In accordance with ASC 718-40-45-9, all shares held by a
nonleveraged ESOP are treated as outstanding except the suspense account
shares of a pension reversion ESOP, which are not treated as outstanding
until they are committed to be released for allocation to participant
accounts. Further, in accordance with ASC 718-40-45-3, shares held by a
leveraged ESOP that have either been allocated or committed for release (on
the basis of debt service payments) should be considered outstanding.
However, when shares of stock held by an ESOP are redeemable (i.e., subject
to a put option or other redemption upon the occurrence of events outside
the sponsor’s control), the sponsor must classify all such shares in
temporary equity. The SEC’s guidance does not distinguish between allocated
and unallocated shares. See Section 9.4.10.2 for discussion of
classification of the contra-equity account related to unearned ESOP shares.
This guidance would also apply to nonleveraged ESOPs with suspense pension
reversion shares.
Connecting the Dots
For both nonleveraged and leveraged ESOPs, the vested status of shares of stock held by the ESOP is not relevant to the classification of such shares within temporary equity.
9.4.10.2 Classification of Unearned ESOP Shares of Leveraged ESOP
When the outstanding shares of stock of a leveraged ESOP must be classified in temporary equity, it is also appropriate to classify all or a portion of the related contra-equity account for unearned ESOP shares in temporary equity.

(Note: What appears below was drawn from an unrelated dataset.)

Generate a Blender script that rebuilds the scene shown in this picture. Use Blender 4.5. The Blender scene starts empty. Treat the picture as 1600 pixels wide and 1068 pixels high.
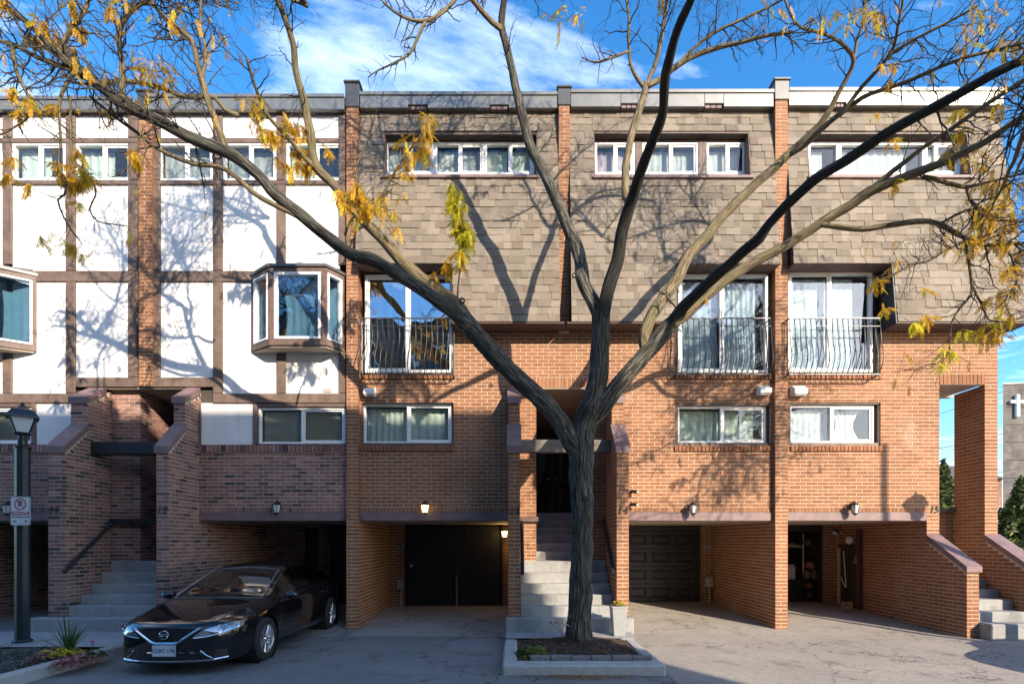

Although not codified, EITF Issue 89-11 states, in part:
The Task Force reached a consensus that when ASR 268 (as presented in Section 211 of the “Codification of Financial Reporting Policies”) requires some or all of the value of the securities to be classified outside of permanent equity, a proportional amount of the debit in the equity section of the sponsor’s balance sheet (sometimes described as loan to ESOP or deferred compensation), if any, should be similarly classified.
Footnotes
2
The entity’s specific facts
and circumstances may affect this determination
(see Section
9.4.2).
3
Although not codified, the guidance in EITF Issue 89-11 is still relevant.